With those cheerleaders behind him, Wade sounded like a head cheerleader – often repeating his statements … or cheers.

“It’s a new day for LSU basketball,” he said. “It’s a new day for LSU basketball. I am so excited about the opportunity to lead this program back to the top of the SEC and back to regular, consistent NCAA Tournament appearances. We have been to four Final Fours. We have been to 20 NCAA Tournaments. We have 10 SEC championships. And we are going to add to all three of those categories over our tenure here.”

It was difficult for the basketball starved students to contain themselves as cheers erupted while Wade paused and repeated his mantra. Soon, he transformed from cheerleader to Huey Long-like politician.

“Listen to me now,” he said. “There is no option to fail. We are going to get it done. We are going to get it done. But it’s going to take everybody. It’s going to take everybody. We are going to find a way. We are going to build a constant, sustainable winner here. We are going to build something that the whole state of Louisiana can be proud of. When you get out of bed in the morning, we are going to attack the day. We are going to attack the day. We are going to be an attacking basketball team on both ends of the court.”

Soon, he was summoning Abraham Lincoln, his life coach.

“Everything that we do is going to be aggressive,” he said. “Have you ever heard the saying, ‘Good things come to those who wait?’ Not true. Only the scraps from he who hustles. You have to go after it. You have to go after it. That’s Abraham Lincoln, not me.”

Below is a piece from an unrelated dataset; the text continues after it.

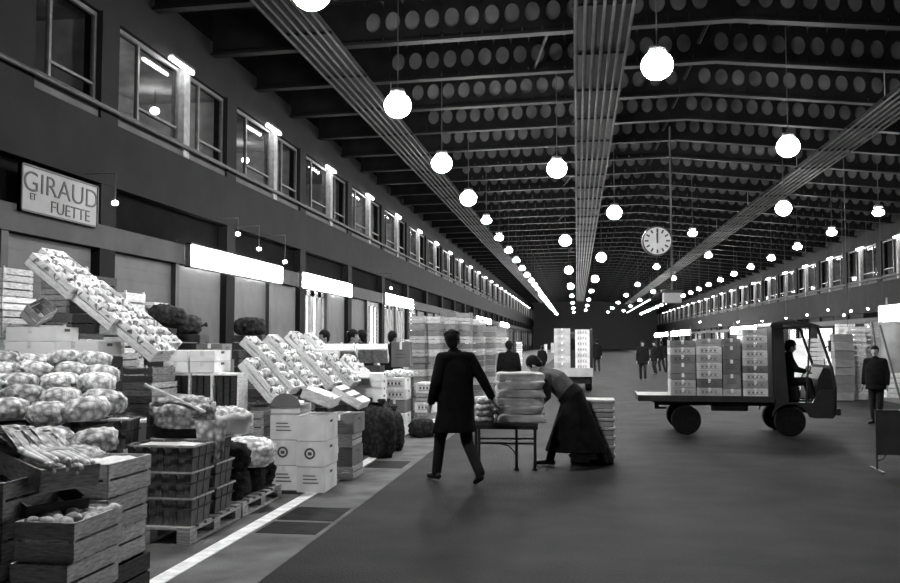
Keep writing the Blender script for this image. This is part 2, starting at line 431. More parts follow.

Lincoln is believed by some to have said, “Things may come to those who wait, but only the things left by those who hustle.” That worked for Brown, who called one of his early teams, “The Hustlers.” And it works for Wade, who started to sound like Brown.

“We are going to absolutely empty our tanks every night,” he said. “When we get done playing, that thing is going to be on ‘E.’ Offensively, we are going to fly up and down the court. Defensively, we are going to be even more aggressive. You may beat us, but it’s going to be a fight.”

He was ready for a game, and so were many in the crowd.

To his left, Alleva just sat back and smiled.

“We should be one of the top teams in the SEC and go to the NCAA Tournament on a regular basis,” Alleva said.